Mantega cobrou a ausência de investimentos em siderurgia, o que reforça a imagem de empresa de matéria-prima. E afirmou que a Vale não estava comprando no Brasil, numa referência à aquisição de navios no exterior. Agnelli explicou ter tentado efetuar a compra no Brasil, mas que os estaleiros não cumpririam os prazos. E disse que a Vale iria mostrar que o governo estava errado em sua avaliação.

Logo após, a empresa lançou uma ampla campanha publicitária, vista pelo governo como “resposta malcriada” e “bate-boca público” com Lula. Para a cúpula federal, Agnelli teve uma postura hostil e arrogante.

Lula começou, então a estimular a ofensiva do empresário Eike Batista, dono do Grupo EBX, as críticas dos fundos de pensão e as cobranças da ministra da Casa Civil, Dilma Rousseff, numa operação orquestrada. Lula deixou claro seu aval à desestabilização de Agnelli ao não recebê-lo na terça-feira.

Ao perceber a aversão a seu nome no Planalto, Agnelli buscou outros setores do governo. Quando seu pedido de audiência com Lula foi recusado, ele foi ao gabinete do ministro de Minas e Energia, Edison Lobão.

— Ele queria fazer uma exposição sobre as obras da Vale no Brasil, no Maranhão, me deu um livro muito bonito — disse Lobão.

Conselheiros de Agnelli recomendam, agora, que ele evite exposição pública e não tente uma aproximação direta com o Planalto nos próximos dias.

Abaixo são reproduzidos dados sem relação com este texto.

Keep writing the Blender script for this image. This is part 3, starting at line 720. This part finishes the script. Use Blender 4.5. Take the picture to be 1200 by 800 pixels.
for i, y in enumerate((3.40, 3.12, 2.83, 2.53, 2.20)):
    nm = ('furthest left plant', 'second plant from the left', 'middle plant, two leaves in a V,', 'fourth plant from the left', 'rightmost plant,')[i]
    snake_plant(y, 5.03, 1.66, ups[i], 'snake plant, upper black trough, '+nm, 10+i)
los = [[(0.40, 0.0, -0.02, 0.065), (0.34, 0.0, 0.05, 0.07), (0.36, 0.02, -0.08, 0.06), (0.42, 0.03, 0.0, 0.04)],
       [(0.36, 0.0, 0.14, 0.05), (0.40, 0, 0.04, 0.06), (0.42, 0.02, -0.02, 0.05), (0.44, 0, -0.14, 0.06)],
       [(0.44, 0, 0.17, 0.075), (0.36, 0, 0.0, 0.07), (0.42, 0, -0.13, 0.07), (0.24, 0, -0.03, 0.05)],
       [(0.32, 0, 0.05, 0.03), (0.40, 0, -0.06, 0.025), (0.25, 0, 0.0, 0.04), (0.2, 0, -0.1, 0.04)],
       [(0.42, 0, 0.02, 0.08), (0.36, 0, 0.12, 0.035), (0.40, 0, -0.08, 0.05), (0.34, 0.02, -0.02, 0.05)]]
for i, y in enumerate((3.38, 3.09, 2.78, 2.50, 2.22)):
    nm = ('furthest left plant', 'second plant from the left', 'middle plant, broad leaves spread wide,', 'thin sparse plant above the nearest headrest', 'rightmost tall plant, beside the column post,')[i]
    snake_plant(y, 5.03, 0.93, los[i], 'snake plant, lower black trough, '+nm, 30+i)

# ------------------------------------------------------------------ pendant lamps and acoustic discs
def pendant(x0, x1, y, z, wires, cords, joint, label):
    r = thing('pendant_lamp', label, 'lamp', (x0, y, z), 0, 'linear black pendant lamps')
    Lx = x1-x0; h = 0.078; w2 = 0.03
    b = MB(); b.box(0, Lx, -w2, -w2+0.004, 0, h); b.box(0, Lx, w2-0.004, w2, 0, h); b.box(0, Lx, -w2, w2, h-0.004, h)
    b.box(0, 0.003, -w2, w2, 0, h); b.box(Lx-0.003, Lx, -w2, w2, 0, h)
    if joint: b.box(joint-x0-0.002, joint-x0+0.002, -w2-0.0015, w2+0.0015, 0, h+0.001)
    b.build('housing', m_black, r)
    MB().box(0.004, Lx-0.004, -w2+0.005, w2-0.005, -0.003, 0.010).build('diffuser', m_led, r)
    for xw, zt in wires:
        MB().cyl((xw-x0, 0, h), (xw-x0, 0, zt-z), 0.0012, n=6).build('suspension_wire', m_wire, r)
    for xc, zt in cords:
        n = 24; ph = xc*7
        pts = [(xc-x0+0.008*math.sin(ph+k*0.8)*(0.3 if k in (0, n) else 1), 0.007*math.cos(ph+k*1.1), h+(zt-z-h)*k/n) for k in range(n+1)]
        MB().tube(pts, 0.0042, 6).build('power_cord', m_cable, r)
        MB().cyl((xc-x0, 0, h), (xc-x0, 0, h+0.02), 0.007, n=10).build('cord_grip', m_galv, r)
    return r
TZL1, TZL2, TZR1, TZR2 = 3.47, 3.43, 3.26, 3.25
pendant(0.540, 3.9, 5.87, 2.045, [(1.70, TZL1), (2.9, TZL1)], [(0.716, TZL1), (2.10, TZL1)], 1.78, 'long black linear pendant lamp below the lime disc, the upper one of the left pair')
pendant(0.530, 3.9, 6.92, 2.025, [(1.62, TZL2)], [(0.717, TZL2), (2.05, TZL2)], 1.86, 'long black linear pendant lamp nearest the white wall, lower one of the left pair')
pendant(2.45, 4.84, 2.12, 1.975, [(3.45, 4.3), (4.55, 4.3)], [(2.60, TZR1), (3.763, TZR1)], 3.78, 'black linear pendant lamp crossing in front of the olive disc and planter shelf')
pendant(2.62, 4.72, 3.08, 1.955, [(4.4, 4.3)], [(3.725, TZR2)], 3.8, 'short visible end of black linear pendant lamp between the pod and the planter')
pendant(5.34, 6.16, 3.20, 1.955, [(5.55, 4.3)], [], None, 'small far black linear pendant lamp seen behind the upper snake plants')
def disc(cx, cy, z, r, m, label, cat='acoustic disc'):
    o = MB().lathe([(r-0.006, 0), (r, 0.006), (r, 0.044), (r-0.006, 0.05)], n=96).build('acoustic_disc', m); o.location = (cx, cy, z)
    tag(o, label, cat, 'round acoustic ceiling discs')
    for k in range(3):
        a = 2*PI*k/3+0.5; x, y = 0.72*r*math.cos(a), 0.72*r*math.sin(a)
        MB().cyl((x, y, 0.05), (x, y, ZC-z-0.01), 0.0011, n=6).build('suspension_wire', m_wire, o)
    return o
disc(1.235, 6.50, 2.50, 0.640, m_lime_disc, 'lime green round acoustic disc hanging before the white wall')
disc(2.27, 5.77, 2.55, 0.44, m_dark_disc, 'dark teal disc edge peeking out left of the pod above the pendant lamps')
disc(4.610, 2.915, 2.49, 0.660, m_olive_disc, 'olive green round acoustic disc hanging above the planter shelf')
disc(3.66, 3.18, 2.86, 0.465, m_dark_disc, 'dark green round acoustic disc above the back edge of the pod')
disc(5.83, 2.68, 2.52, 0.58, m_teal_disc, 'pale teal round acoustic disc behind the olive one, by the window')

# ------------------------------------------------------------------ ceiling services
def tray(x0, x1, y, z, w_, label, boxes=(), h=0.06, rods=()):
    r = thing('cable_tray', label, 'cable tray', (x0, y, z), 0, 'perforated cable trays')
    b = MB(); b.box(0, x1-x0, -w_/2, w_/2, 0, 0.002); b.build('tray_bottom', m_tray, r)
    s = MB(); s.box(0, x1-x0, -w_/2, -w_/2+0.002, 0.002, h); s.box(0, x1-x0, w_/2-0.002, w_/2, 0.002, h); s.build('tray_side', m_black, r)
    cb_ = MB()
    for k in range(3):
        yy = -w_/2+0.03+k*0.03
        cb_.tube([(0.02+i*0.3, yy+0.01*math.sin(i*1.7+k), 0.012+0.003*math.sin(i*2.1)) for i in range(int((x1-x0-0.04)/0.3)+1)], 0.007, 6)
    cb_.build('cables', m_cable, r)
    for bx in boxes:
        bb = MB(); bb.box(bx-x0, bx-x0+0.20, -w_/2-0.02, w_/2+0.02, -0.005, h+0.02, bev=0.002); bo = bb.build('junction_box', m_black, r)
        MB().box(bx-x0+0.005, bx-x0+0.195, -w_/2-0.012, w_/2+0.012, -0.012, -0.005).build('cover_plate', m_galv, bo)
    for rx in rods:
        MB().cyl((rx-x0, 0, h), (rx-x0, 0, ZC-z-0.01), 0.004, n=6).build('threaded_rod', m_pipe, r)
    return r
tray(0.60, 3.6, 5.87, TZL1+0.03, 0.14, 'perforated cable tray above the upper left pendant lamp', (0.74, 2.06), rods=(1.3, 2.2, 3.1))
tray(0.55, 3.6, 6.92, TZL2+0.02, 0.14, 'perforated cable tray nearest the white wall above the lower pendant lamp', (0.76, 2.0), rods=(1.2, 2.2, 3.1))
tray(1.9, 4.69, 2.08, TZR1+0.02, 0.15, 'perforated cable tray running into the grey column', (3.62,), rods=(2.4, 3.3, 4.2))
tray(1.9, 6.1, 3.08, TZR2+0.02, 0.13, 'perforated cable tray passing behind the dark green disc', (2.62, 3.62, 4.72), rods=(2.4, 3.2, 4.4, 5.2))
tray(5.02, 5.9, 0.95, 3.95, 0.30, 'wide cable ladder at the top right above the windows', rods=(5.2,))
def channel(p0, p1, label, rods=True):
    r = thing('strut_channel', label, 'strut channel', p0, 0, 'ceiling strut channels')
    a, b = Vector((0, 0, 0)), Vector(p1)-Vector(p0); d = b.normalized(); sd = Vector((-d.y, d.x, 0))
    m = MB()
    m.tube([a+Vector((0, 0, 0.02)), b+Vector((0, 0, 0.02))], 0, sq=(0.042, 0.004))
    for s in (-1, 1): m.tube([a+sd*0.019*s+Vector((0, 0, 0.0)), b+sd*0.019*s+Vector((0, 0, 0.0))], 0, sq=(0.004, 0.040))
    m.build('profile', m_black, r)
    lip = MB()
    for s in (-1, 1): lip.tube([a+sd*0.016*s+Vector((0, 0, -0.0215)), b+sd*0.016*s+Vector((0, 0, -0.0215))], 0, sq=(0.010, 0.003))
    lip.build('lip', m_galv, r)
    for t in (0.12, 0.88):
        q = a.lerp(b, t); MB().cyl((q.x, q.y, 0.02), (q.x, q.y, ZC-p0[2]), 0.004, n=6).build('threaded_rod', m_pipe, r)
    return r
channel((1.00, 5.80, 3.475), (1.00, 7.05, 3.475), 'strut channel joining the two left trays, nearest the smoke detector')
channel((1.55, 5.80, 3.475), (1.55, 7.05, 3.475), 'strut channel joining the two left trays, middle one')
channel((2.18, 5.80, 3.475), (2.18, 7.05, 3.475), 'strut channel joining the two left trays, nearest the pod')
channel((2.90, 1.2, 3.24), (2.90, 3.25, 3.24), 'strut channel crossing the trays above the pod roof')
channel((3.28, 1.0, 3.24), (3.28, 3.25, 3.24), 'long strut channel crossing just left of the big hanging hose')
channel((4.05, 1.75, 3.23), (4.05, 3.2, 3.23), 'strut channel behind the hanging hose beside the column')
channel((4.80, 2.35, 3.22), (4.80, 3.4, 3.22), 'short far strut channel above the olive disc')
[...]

Roger não soube manter a distância do presidente. A recomendação é recolher os flaps. Tem de sumir do noticiário para esperar a poeira baixar — disse um interlocutor de Agnelli, admitindo que este ficou “muito encantado” com seu trânsito no Planalto.

Ainda assim, eles garantem que Agnelli resistirá e que a pressão não terá efeitos práticos sobre a direção da Vale. Se ele sair agora, a ingerência política fica caracterizada, abalando a credibilidade da empresa.

— Se Roger cair, as ações da Vale desabam, e o Lula não gostaria de ser responsabilizado por isso. Além disso, os grandes acionistas (fundos, Bradesco e o japonês Mitsui) não iriam querer saber de queda de ações agora. Até porque elas ainda não voltaram aos valores pré-crise — disse um analista.

Mudanças na Vale seriam, no máximo, em diretorias

Isso foi confirmado por um alto executivo do Bradesco, que não está disposto a ceder, demitir Agnelli ou vender ações a Eike. Porém, para apaziguar os ânimos, algumas diretorias, como a de Recursos Humanos, poderiam ser trocadas.

— Mas o Roger continua — disse a fonte.

— A interferência é muito pesada. Imagine se as empresas cedem à pressão: elas vão ficar à mercê do governo.

Para analistas, o vazamento da pressão sobre Agnelli seria uma estratégia pessoal de Eike, com o aval de integrantes influentes da Presidência. O objetivo seria dar-lhe cacife para outros negócios, mostrando-o como um empresário com trânsito no governo e arrojo suficiente para abalar a Vale.

Mas o fato de Eike ter tornado pública sua vontade de adquirir a participação do Bradesco e dos fundos de pensão na Vale não faria sentido, pois não foi bem-sucedida. Afinal, no mundo dos negócios só se divulgam compra e venda de empresas depois de concluídas.